Un trend migliorativo quindi, che pochi altri comparti possono vantare e che si riflette anche su altri inquinanti atmosferici causa di particolato secondario, cioè quello che si forma per aggregazione in aria di alcuni gas quali, per esempio, gli “SOx”, ossidi di zolfo, gli “NOx”, ossidi di azoto, e l’ammoniaca. La combinazione di solfati e nitrati d’ammonio genera un inquinamento corpuscolare non trascurabile sul totale delle polveri sottili rappresentandone il 50 per cento circa. Ovviamente a tale produzione concorrono tuti i settori, ma essendo l’agricoltura forte produttrice di ammoniaca di origine zootecnica ecco che fa comodo scaricare solo su tale comparto tutte le responsabilità del caso. Peccato che per dar luogo ai all’inquinamento corpuscolare servano tutti e tre i gas e quindi, oltre all’ammoniaca prodotta dal comparto primario, anche gli “NOx” e gli “SOx” che invece produce in percentuali minime sul totale. Il sette e 62 per cento gli “NOx” e lo zero e uno per cento gli “SOx”.

Con gli ossidi di azoto di origine agricola scesi peraltro dal 1990 al 2018 da 62 mila tonnellate a 51 mila, pari a un calo del 17 e sette per cento e gli ossidi di zolfo invariati. Analogo trend migliorativo anche per l’ammoniaca, scesa del 23 e tre per cento dalle 450 mila tonnellate del 1990 alle 345 mila del 2018. Di fatto accade che il 95 per cento circa degli ossidi di zolfo derivi da combustioni e dei processi di tipo industriale, produzione di energia e riscaldamenti, mentre gli ossidi di azoto provengono per oltre il 90 per cento da attività industriali, energetiche, civili e dai trasporti, con questi ultimi responsabili nel 2018 del 43 e mezzo per cento del totale. Ergo, il particolato secondario deriverebbe solo per un terzo dall’ammoniaca agricola, tant’è che gli studi proposti da Arpa Lombardia stimano che una riduzione del 25 per cento delle emissioni di ammoniaca agricola potrebbe comportare un calo del pm2.5 di due soli punti due e mezzo percentuali in primavera e di poco più di tre in autunno.

Emissioni di PM2.5 dal 1990 al 2018 (Gg).
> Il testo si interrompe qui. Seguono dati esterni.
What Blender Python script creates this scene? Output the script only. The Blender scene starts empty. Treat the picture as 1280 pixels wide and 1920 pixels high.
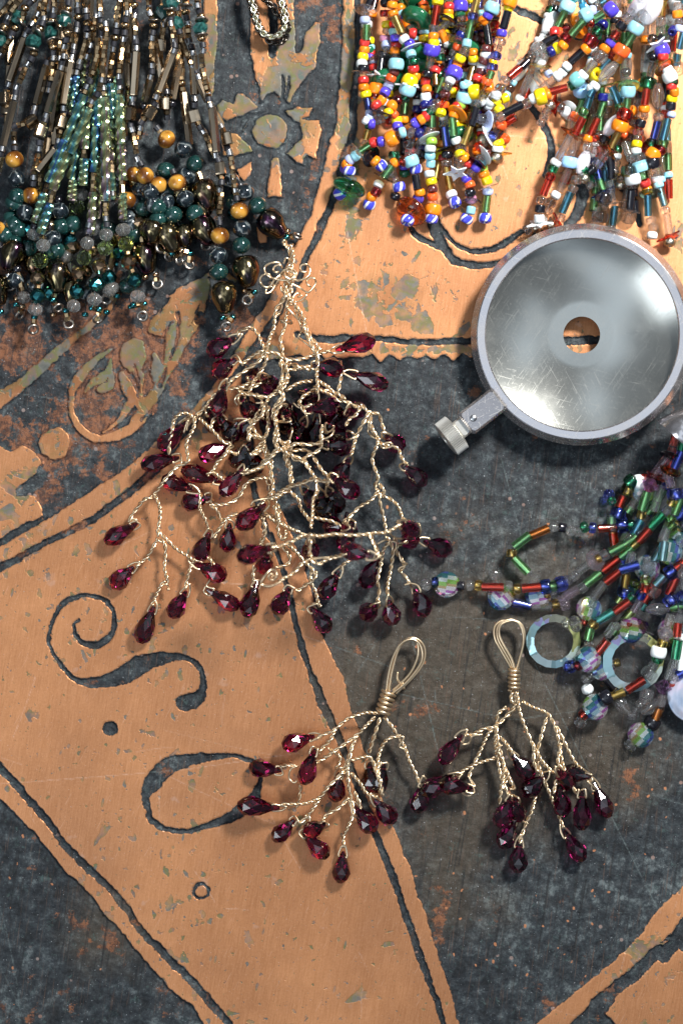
import bpy, math, random
import numpy as np
from mathutils import Vector, Matrix

# ---------------------------------------------------------------- camera, world, lamps
# the place is measured in tenths of a millimetre: u = 1e-4 m; x to the right, y up the table, z off the table
U = 1e-4
D = 4200.0                      # camera height above the plate, in u
CX, CY = 640.0, 960.0
sc = bpy.context.scene
COL = sc.collection

def P(x, y, z=0.0):
    """table position (metres) of what is seen at x, y of the 1280 x 1920 photo and stands z above the plate"""
    k = 1.0 - z / D
    return Vector(((x - CX) * k * U, (CY - y) * k * U, z * U))

cam = bpy.data.cameras.new('camera')
cam.sensor_fit = 'VERTICAL'; cam.sensor_height = 24.0
cam.lens = 24.0 * D / 1920.0
cam.clip_start = 0.01; cam.clip_end = 20.0
cam.dof.use_dof = True; cam.dof.focus_distance = (D - 30) * U; cam.dof.aperture_fstop = 6.3
camo = bpy.data.objects.new('camera', cam); COL.objects.link(camo)
camo.location = (0, 0, D * U)
sc.camera = camo

w = bpy.data.worlds.new('World'); sc.world = w; w.use_nodes = True
nt = w.node_tree; nt.nodes.clear()
wo = nt.nodes.new('ShaderNodeOutputWorld'); bg = nt.nodes.new('ShaderNodeBackground')
tc = nt.nodes.new('ShaderNodeTexCoord'); sp = nt.nodes.new('ShaderNodeSeparateXYZ'); cr = nt.nodes.new('ShaderNodeValToRGB')
nz = nt.nodes.new('ShaderNodeTexNoise'); nz.inputs['Scale'].default_value = 2.2; nz.inputs['Detail'].default_value = 3
mx = nt.nodes.new('ShaderNodeMath'); mx.operation = 'MULTIPLY_ADD'; mx.inputs[1].default_value = 0.5
nt.links.new(tc.outputs['Generated'], sp.inputs[0]); nt.links.new(tc.outputs['Generated'], nz.inputs['Vector'])
ad = nt.nodes.new('ShaderNodeMath'); ad.operation = 'MULTIPLY_ADD'; ad.inputs[1].default_value = 0.42; 
nt.links.new(sp.outputs['Z'], ad.inputs[0]); nt.links.new(nz.outputs['Fac'], ad.inputs[2])
nt.links.new(ad.outputs[0], cr.inputs[0])
cr.color_ramp.elements[0].position = 0.40; cr.color_ramp.elements[0].color = (0.035, 0.036, 0.04, 1)
cr.color_ramp.elements[1].position = 1.05 if False else 1.0; cr.color_ramp.elements[1].color = (2.6, 3.0, 3.5, 1)
e_ = cr.color_ramp.elements.new(0.72); e_.color = (0.20, 0.23, 0.28, 1); e_ = cr.color_ramp.elements.new(0.88); e_.color = (0.55, 0.63, 0.74, 1)
nt.links.new(cr.outputs[0], bg.inputs[0]); bg.inputs[1].default_value = WORLD_STRENGTH = 0.36
nt.links.new(bg.outputs[0], wo.inputs[0])

def area(name, loc, target, size, power, col, size_y=None):
    l = bpy.data.lights.new(name, 'AREA'); l.energy = power; l.color = col
    l.shape = 'RECTANGLE' if size_y else 'DISK'; l.size = size
    if size_y: l.size_y = size_y
    o = bpy.data.objects.new(name, l); COL.objects.link(o)
    o.location = loc
    o.rotation_euler = (Vector(target) - Vector(loc)).to_track_quat('-Z', 'Y').to_euler()
    return o
# daylight of a window beyond the upper right corner of the table, and a wide soft one from the left
area('window_light', (0.185, 0.245, 0.33), (0.06, 0.07, 0), 0.08, 3.7, (1.0, 0.97, 0.93))
area('soft_light', (-0.31, -0.18, 0.40), (0.0, 0.0, 0), 0.18, 0.62, (0.86, 0.93, 1.0), 0.24)

sc.view_settings.view_transform = 'Standard'; sc.view_settings.look = 'None'
sc.view_settings.exposure = 0.0; sc.view_settings.gamma = 1.0
sc.render.engine = 'CYCLES'
sc.cycles.use_denoising = True
sc.cycles.max_bounces = 12; sc.cycles.transmission_bounces = 10; sc.cycles.transparent_max_bounces = 12
sc.cycles.sample_clamp_indirect = 6.0

rng = random.Random(7)

# ---------------------------------------------------------------- materials
class NT:
    def __init__(s, name):
        s.m = bpy.data.materials.new(name); s.m.use_nodes = True
        s.t = s.m.node_tree; s.b = s.t.nodes['Principled BSDF']
    def n(s, kind, **kw):
        x = s.t.nodes.new(kind)
        for k, v in kw.items():
            if k in ('operation', 'blend_type', 'data_type', 'attribute_name', 'noise_dimensions', 'feature', 'bands_direction', 'wave_type', 'invert', 'clamp', 'interpolation_type'): setattr(x, k, v)
            else:
                x.inputs[k.replace('_', ' ')].default_value = v
        return x
    def l(s, a, b): s.t.links.new(a, b)
    def math(s, op, a, b=None, c=None, clamp=False):
        x = s.t.nodes.new('ShaderNodeMath'); x.operation = op; x.use_clamp = clamp
        for i, v in enumerate((a, b, c)):
            if v is None: continue
            if isinstance(v, (int, float)): x.inputs[i].default_value = v
            else: s.l(v, x.inputs[i])
        return x.outputs[0]
    def step(s, v, lo, hi):
        x = s.t.nodes.new('ShaderNodeMapRange'); x.interpolation_type = 'SMOOTHSTEP'
        s.l(v, x.inputs['Value']) 
        for k, q in (('From Min', lo), ('From Max', hi)):
            if isinstance(q, (int, float)): x.inputs[k].default_value = q
            else: s.l(q, x.inputs[k])
        return x.outputs['Result']
    def mix(s, f, a, b, blend='MIX'):
        x = s.t.nodes.new('ShaderNodeMix'); x.data_type = 'RGBA'; x.blend_type = blend
        for i, v in ((0, f), (6, a), (7, b)):
            if isinstance(v, (int, float)): x.inputs[i].default_value = v
            elif isinstance(v, tuple): x.inputs[i].default_value = (*v, 1)
            else: s.l(v, x.inputs[i])
        return x.outputs[2]
    def ramp(s, f, stops, const=False):
        x = s.t.nodes.new('ShaderNodeValToRGB'); s.l(f, x.inputs[0])
        e = x.color_ramp.elements
        while len(e) < len(stops): e.new(0.5)
        for q, (p, c) in zip(e, stops): q.position = p; q.color = (*c, 1)
        if const: x.color_ramp.interpolation = 'CONSTANT'
        return x.outputs[0]
    def noise(s, vec, scale, detail=3, rough=0.55, out='Fac', dist=0.0):
        x = s.t.nodes.new('ShaderNodeTexNoise'); x.inputs['Scale'].default_value = scale
        x.inputs['Detail'].default_value = detail; x.inputs['Roughness'].default_value = rough; x.inputs['Distortion'].default_value = dist
        s.l(vec, x.inputs['Vector']); return x.outputs[out]
    def mapping(s, vec, scale=(1, 1, 1), rot=(0, 0, 0), loc=(0, 0, 0)):
        r_ = s.t.nodes.new('ShaderNodeMapping'); s.l(vec, r_.inputs[0]); r_.inputs['Rotation'].default_value = rot
        x = s.t.nodes.new('ShaderNodeMapping'); s.l(r_.outputs[0], x.inputs[0])
        x.inputs['Scale'].default_value = scale; x.inputs['Location'].default_value = loc
        return x.outputs[0]
    def coord(s, k='Object'): return s.t.nodes.new('ShaderNodeTexCoord').outputs[k]
    def set(s, **kw):
        for k, v in kw.items():
            i = s.b.inputs[k.replace('_', ' ')]
            if isinstance(v, tuple): i.default_value = (*v, 1)
            elif isinstance(v, (int, float)): i.default_value = v
            else: s.l(v, i)
        return s
    def rnd(s):
        return s.t.nodes.new('ShaderNodeObjectInfo').outputs['Random']
    def bump(s, h, strength, dist):
        x = s.t.nodes.new('ShaderNodeBump'); x.inputs['Strength'].default_value = strength; x.inputs['Distance'].default_value = dist
        s.l(h, x.inputs['Height']); s.l(x.outputs[0], s.b.inputs['Normal'])

MAT = {}
def vary(n, c, amt=0.25):
    """the beads of one colour are not quite alike"""
    return n.mix(n.rnd(), tuple(v * (1 - amt) for v in c), tuple(min(1, v * (1 + amt)) for v in c))
def opaque(k, c, rough=0.12):
    n = NT('glazed_' + k); n.set(Base_Color=vary(n, c, 0.16), Roughness=rough, Specular_IOR_Level=0.6, Coat_Weight=0.3, Coat_Roughness=0.04)
    n.b.inputs['Subsurface Weight'].default_value = 0.0
    MAT[k] = n.m
def glass(k, c, rough=0.03, ior=1.5, tr=1.0, al=1.0):
    n = NT('glass_' + k); n.set(Base_Color=vary(n, c, 0.12), Roughness=rough, IOR=ior, Transmission_Weight=tr, Alpha=al)
    MAT[k] = n.m
def metal(k, c, rough=0.2, bump=0.0, sc_=1.5):
    n = NT('metal_' + k); v = n.coord()
    f = n.noise(v, sc_, 3)
    n.set(Base_Color=n.mix(f, tuple(x * 0.7 for x in c), tuple(min(1, x * 1.25) for x in c)), Metallic=1.0,
          Roughness=n.math('MULTIPLY_ADD', f, rough, rough * 0.5))
    if bump: n.bump(f, bump, 0.00005)
    MAT[k] = n.m

for k, c in dict(r=(0.62, 0.035, 0.03), o=(0.90, 0.24, 0.01), ro=(0.85, 0.11, 0.02), y=(0.93, 0.68, 0.01), w=(0.78, 0.84, 0.85), lb=(0.32, 0.68, 0.80),
                 v=(0.09, 0.06, 0.62), lv=(0.45, 0.53, 0.80), m=(0.52, 0.22, 0.36), br=(0.10, 0.025, 0.025), k=(0.008, 0.008, 0.012), n=(0.01, 0.012, 0.15),
                 g=(0.01, 0.12, 0.05), lm=(0.36, 0.62, 0.08), tq=(0.22, 0.62, 0.62), bs=(0.30, 0.55, 0.85), pk=(0.7, 0.45, 0.5)).items(): opaque(k, c)
for k, c in dict(C=(0.97, 0.98, 0.98), SM=(0.90, 0.84, 0.82), PK=(0.96, 0.76, 0.88)).items(): glass(k, c, tr=0.97, al=0.6)
for k, c in dict(R=(0.92, 0.07, 0.03), G=(0.32, 0.78, 0.30), DG=(0.03, 0.48, 0.22), A=(0.92, 0.62, 0.14), B=(0.10, 0.16, 0.88), T=(0.14, 0.50, 0.72),
                 DR=(0.55, 0.02, 0.03), OR=(0.95, 0.28, 0.03), LB=(0.45, 0.82, 0.95), OL=(0.55, 0.76, 0.22), TQ=(0.18, 0.78, 0.68),
                 PU=(0.55, 0.20, 0.52), GR=(0.62, 0.63, 0.65), AD=(0.85, 0.22, 0.02)).items(): glass(k, tuple(q ** 1.15 for q in c), tr=1.0, al=0.9)
MAT['A'].node_tree.nodes['Principled BSDF'].inputs['Roughness'].default_value = 0.06
glass('garnet', (0.26, 0.012, 0.075), 0.01, 1.75)
glass('lens_frost', (0.86, 0.84, 0.82), 0.05, tr=0.9, al=0.75)
glass('CB', (0.86, 0.85, 0.82), tr=0.92, al=0.85)
glass('thin', (0.98, 0.98, 0.98), 0.01, al=0.16)
metal('gold', (0.52, 0.36, 0.20), 0.22, 0.0)
metal('goldhex', (0.46, 0.36, 0.25), 0.2, 0.0, 1.2)
metal('silver', (0.62, 0.62, 0.62), 0.25)
metal('nickel', (0.40, 0.36, 0.32), 0.3)
metal('pearlg', (0.78, 0.72, 0.58), 0.3)
metal('bronzef', (0.50, 0.33, 0.20), 0.12)
metal('tealf', (0.05, 0.24, 0.26), 0.12)
metal('chain_cream', (0.90, 0.84, 0.62), 0.25)
metal('chain_dark', (0.09, 0.08, 0.07), 0.2)
opaque('matte', (0.018, 0.019, 0.026), 0.45)
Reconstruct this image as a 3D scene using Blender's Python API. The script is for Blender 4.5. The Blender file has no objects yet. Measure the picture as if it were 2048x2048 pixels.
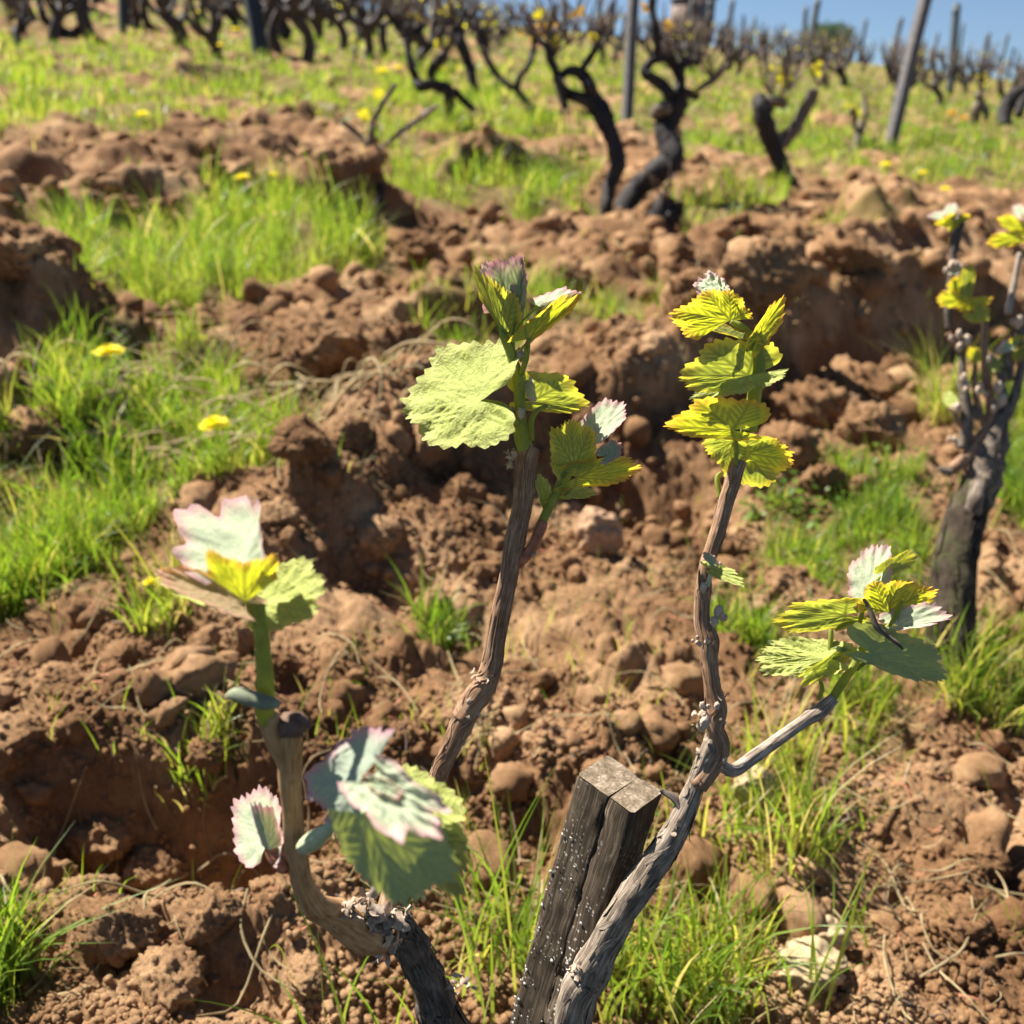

Fonte: Report Ispra

Quindi appare capzioso e per certi versi inutile ai fini del contenimento dell’inquinamento chiedere alla zootecnia di far calare le sue emissioni di ammoniaca se la stessa richiesta non è avanzata anche a tutti gli altri comparti produttivi ed estesa anche agli altri due gas. Va da sé ovviamente che ogni sforzo utile vada fatto, per esempio migliorando la gestione di liquami e delle deiezioni nelle fasi di stoccaggio e spandimento in campo, ma da qui ad accusare la zootecnia e l’agricoltura intensiva di essere fra le prime responsabili delle emissione di polveri sottili risulta del tutto mistificatoria, al punto da chiedersi se ancora il Corriere della Sera è l’autorevole quotidiano di un tempo o non sia piuttosto diventato il portavoce ufficiale dei settori ambientalisti più faziosi ed estremi. Nel dubbio, meglio non comprarlo.